Sunday, 20 September 2015

Pyrenees and pilgrims

I have a photo of myself aged 21 walking down a station platform in Irun in mid-winter (in standard jeans, parka and backpack of Eurail student) taken by the boyfriend I was travelling with from Lisbon to London (the trip a birthday present from my parents) - my expression reflecting some dismaying news about non-arriving trains at the same time as a clear delight at the adventure we were having - and in the background is a wall covered in colourful graffiti, proclaiming Basque separatist ideology (those were radical times for the ETA). The political stuff was interesting  enough, but that weird language intrigued me just as much. I knew back then that it has no modern language relatives and its origins are a linguistic enigma. 

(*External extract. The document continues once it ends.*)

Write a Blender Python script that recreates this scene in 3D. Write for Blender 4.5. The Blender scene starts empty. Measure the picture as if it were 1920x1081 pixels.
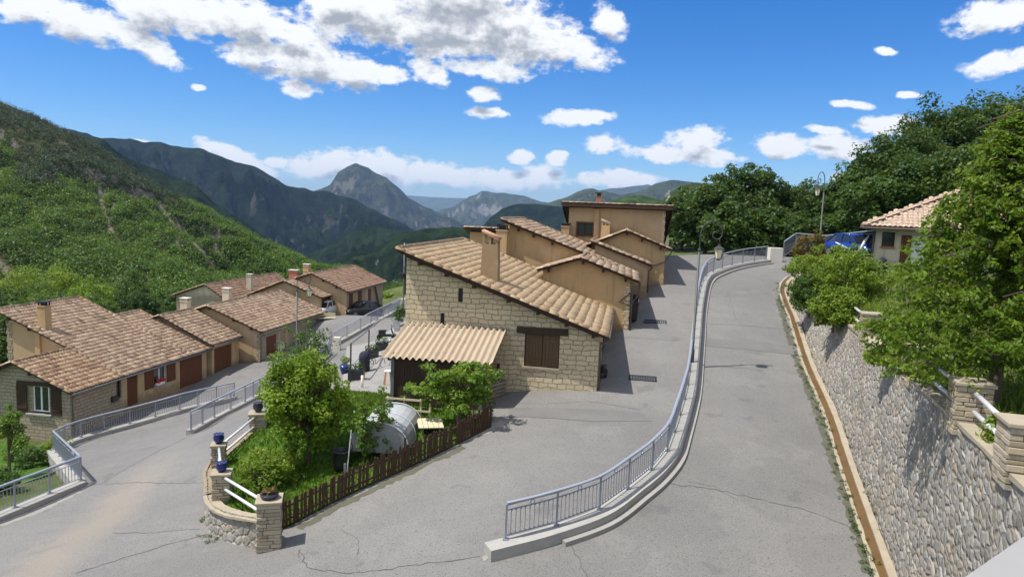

which is why on this trip I was compulsively snapping signs in Basque on the drive out of Pamplona towards the Pyrenees and France. 


We were firmly back in Camino territory and the road was dotted with pilgrims heading in the opposite direction towards Compostela. Several sections of the route are on motorways (not much fun for walkers?), so pilgrims take detours through the forest and mountain paths whenever they can.


Pretty soon we were climbing high into the Pyrenees, where Hannibal marched with his elephants en route to the Alps and Italy.


First stop was Roncesvalles, where Roland famously blew his horn in vain according to legend, defending Charlemagne against the Basques.

Memorials to Roland in the centre of Roncesvalles

The views are just stunning in these mountains, and just as beautiful in summer as I remembered them under deep snow from my winter train trip at 21 and from childhood journeys en route to skiing. But on these narrow winding roads there are very few places where one can safely stop to photograph all this beauty



At some point one crosses the border imperceptibly, the only indication being that the language of road signs becomes French.


And we wind down to the pretty town of St Jean Pied de Port.


This is the starting point for many Camino walkers and shops do a roaring trade in kitting them out for this now highly commercialised walk. Sitting across the road from this place I watched many a hopeful pilgrim walking out with bulging bags containing the full kit ...


while the baguette and French beer suddenly assumed a significance, marking our exit from the Iberian peninsula to this side of the Pyrenees and the end of our trip.


That evening in Saint Front de Pradoux, near Bergerac, there was a pool to take the edge off the heat, a friendly house labrador, and dinner in a garden where the sun set after 10, before the long drive the next day of 1000 kms back to London.